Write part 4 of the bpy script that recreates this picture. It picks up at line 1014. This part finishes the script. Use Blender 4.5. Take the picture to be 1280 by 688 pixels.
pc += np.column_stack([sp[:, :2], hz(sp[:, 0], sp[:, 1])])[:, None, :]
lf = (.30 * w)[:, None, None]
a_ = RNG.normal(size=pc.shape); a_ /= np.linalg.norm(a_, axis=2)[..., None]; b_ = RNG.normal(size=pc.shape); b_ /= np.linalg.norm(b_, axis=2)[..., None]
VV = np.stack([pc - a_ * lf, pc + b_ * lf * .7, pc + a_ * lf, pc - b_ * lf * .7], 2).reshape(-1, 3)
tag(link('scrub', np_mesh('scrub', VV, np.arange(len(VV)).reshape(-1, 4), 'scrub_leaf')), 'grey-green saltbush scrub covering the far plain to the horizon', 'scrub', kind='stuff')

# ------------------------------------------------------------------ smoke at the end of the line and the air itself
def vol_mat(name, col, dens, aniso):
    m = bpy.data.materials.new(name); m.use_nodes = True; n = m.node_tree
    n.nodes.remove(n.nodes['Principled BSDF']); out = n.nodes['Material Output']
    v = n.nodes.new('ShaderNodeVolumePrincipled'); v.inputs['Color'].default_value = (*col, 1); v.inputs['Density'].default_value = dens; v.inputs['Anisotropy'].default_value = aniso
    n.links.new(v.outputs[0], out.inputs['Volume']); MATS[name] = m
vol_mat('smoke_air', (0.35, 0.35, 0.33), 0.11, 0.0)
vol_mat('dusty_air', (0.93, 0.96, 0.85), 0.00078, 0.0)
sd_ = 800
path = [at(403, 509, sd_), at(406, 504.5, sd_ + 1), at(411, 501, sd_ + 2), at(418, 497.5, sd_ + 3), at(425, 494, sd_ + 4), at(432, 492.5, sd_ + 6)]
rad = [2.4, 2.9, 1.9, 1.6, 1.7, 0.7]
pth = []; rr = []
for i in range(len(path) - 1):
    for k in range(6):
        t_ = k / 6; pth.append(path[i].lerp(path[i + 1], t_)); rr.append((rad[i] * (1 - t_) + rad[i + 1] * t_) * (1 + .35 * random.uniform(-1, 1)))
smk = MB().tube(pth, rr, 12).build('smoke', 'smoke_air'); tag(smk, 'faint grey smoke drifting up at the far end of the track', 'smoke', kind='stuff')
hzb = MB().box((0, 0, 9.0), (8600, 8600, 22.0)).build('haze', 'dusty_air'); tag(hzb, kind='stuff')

• • • •

__Directions__
Extract the first line above and each line after it up to and including the one with "horizon', 'scrub', kind='stuff')", please, exactly and with nothing else.

__Answer to this task__
Write part 4 of the bpy script that recreates this picture. It picks up at line 1014. This part finishes the script. Use Blender 4.5. Take the picture to be 1280 by 688 pixels.
pc += np.column_stack([sp[:, :2], hz(sp[:, 0], sp[:, 1])])[:, None, :]
lf = (.30 * w)[:, None, None]
a_ = RNG.normal(size=pc.shape); a_ /= np.linalg.norm(a_, axis=2)[..., None]; b_ = RNG.normal(size=pc.shape); b_ /= np.linalg.norm(b_, axis=2)[..., None]
VV = np.stack([pc - a_ * lf, pc + b_ * lf * .7, pc + a_ * lf, pc - b_ * lf * .7], 2).reshape(-1, 3)
tag(link('scrub', np_mesh('scrub', VV, np.arange(len(VV)).reshape(-1, 4), 'scrub_leaf')), 'grey-green saltbush scrub covering the far plain to the horizon', 'scrub', kind='stuff')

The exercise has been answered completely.